The readability index serves several purposes:

  1. Reader efficiency: Helps readers quickly determine if an article matches their current context and expertise level before investing time in reading it.

  2. Content discovery: Makes it easier to filter or search for articles at the appropriate level - whether you want deep technical content or accessible introductions.

  3. Author awareness: Forces me to be conscious about my target audience when writing, which can improve clarity and focus.

  4. Archive navigation: As this blog contains a mix of polished articles and personal research notes, the index helps distinguish between content types.

This index is subjective and represents my assessment at the time of writing. Your mileage may vary - what I consider a "3" might be a "5" for experts in that field or a "1" for beginners.

You might notice the scale uses discrete values (0, 1, 3, 5) rather than every integer from 0 to 5. This is intentional:

  • 2 would fall between "cryptic" and "specialized" - a fuzzy middle ground that's hard to define
  • 4 would be between "specialized" and "general" - again, unclear distinction

The four-point scale provides enough granularity to be useful without creating artificial precision. If an article truly feels intermediate, I'd likely rate it at the lower level (1 or 3) since it's better to underpromise and overdeliver on accessibility.

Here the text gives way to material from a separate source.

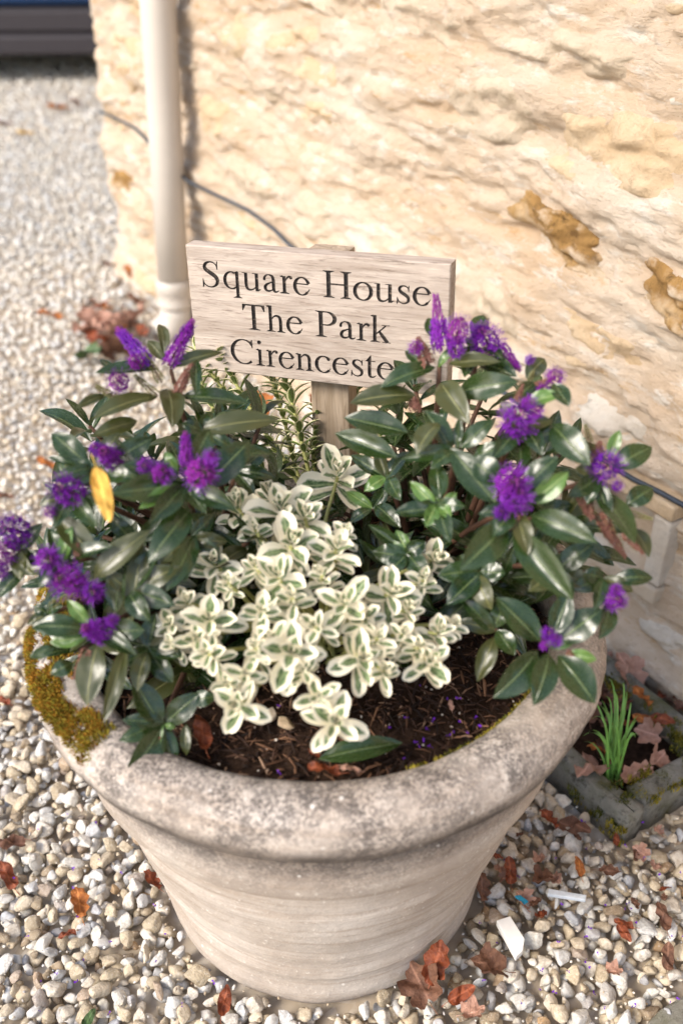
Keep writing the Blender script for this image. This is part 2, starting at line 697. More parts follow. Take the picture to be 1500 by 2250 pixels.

The readability index is independent of the article's status field:

  • status: draft - Article is incomplete or actively being written
  • status: in progress - Article is being updated and refined
  • status: finished - Article is complete and unlikely to be revised

An article can be status: finished with readability: 0 (polished personal notes) or status: draft with readability: 5 (an in-progress accessible introduction). They measure different dimensions of the content.

Like any other metadata on this blog, readability ratings may change over time as I revisit articles or as my sense of what constitutes each level evolves. The index is a tool for navigation, not a rigid categorization system.